01Performance

CEFC ANNUAL REPORT / 2015–16

Targeted investment approach

In 2015-16, the CEFC invested across targeted strategic priority areas where clean energy investment can improve energy efficiency, cut carbon emissions as well as lower operating costs.

Figure 9: Strategic priority areas 

CLEANER POWER SOLUTIONS

More than half Australia’s emissions come from energy and industrial processes. Reducing emissions from these sectors requires substantial investment in wind, large and small-scale solar, grid and storage solutions and waste and bioenergy, including agriculture.

The CEFC is working with the private sector to assist in meeting the capital requirements to achieve this level of investment at the lowest possible cost, including using tailored loan structures that better meet the needs of investors and the particular asset classes involved.

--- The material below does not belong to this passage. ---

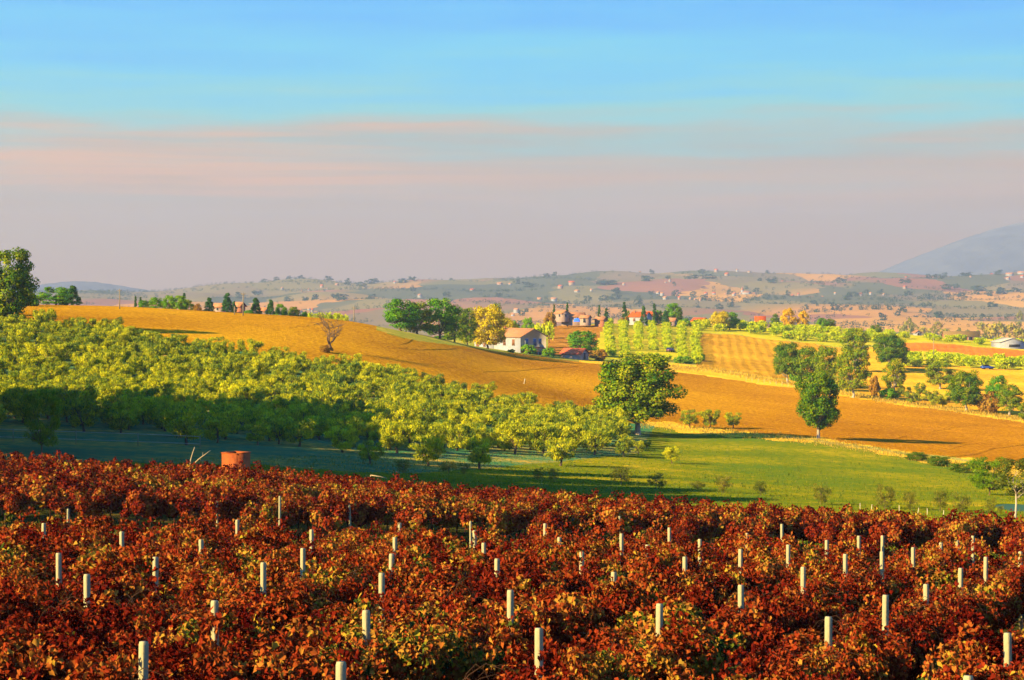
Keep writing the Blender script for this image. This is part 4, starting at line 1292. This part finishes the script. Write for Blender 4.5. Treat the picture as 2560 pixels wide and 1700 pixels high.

Investment in a diverse range of technologies is essential if Australia is to benefit from the lowest cost sources of clean energy in the future.

BETTER BUILT
ENVIRONMENT

The CEFC focussed on providing the finance required to improve the liveability of cities and the built environment in a way that ultimately reduces emissions. This may include the installation of onsite renewable generation, battery storage and investment in improved energy efficiency initiatives, among others.

Infrastructure and transport, property, manufacturing, local governments and not-for-profit organisations, including universities and social housing, all have scope for emissions reductions, with flow on benefits to the built environment.

NEW SOURCES OF CAPITAL

We continue to assist in the development of structured investments and new capital products, equity funds, climate bonds and securitisation vehicles, as well as co-financing arrangements with banks.

The CEFC has developed strong relationships with most of the major commercial banks in Australia. These investment channels allow the CEFC to efficiently deploy capital to emissions reduction activities that we would otherwise be unable to reach, such as those involving small businesses, agriculture, and manufacturing.

Through the new Clean Energy Innovation Fund, which became operational on 1 July 2016, the CEFC is seeking to create new sources of capital to support the expansion and deployment of innovative clean energy technologies and businesses.

The 2015-16 investment commitments in these strategic priority areas are explained further in the individual case studies within this Annual Report.

Driving market change

Through our work across the economy, the CEFC continues to identify opportunities to build financing capability and capacity to deliver replicable and scalable financing solutions to accelerate investment in clean energy solutions. During 2015-16, we introduced three major origination programs to drive market change through consistency and scale in our investment activities. See Figure 10.

Figure 10: Origination programs 2015-16

PROGRAM

MARKET IMPACT

                                                     

LARGE-SCALE SOLAR

Solar

Achieving Australia’s RET requires the construction of up to 6GW of large-scale renewable projects, with large-scale solar being an important part of the technology mix. The CEFC large-scale solar program provides project proponents with fixed-rate, long-dated senior debt, including projects which may receive ARENA grant funding. The CEFC is also working to catalyse other sources of finance to support potential large-scale developments, through co-investment in debt and equity, to encourage greater participation by banks and other institutions, as the sector develops a track record of credit and operational performance.

Solar 

COMMUNITY HOUSING

House

Australia has some 88,000 community housing dwellings, and the sector is expected to experience strong growth in the years ahead, to address long waiting lists from approved applicants. Community housing organisations have limited sources of revenue to fund new buildings and have generally faced challenges sourcing private finance. The CEFC program is targeting the construction of as many as 1,000 new energy efficient dwellings Australia-wide, via Australia’s growing network of community housing providers.

 Dwellings

LOCAL GOVERNMENT

Politicians

Australia’s 560 local councils spend more than $32 billion annually administering a vast network of street lights, community centres, libraries, sport and recreation facilities, and other public access buildings. Managing the associated energy use represents a significant economic and environmental benefit.  Through the CEFC, Australian councils have access to flexible and competitive fixed-rate, long-dated finance, targeting major investment projects with the potential to make a significant difference to a council’s energy consumption.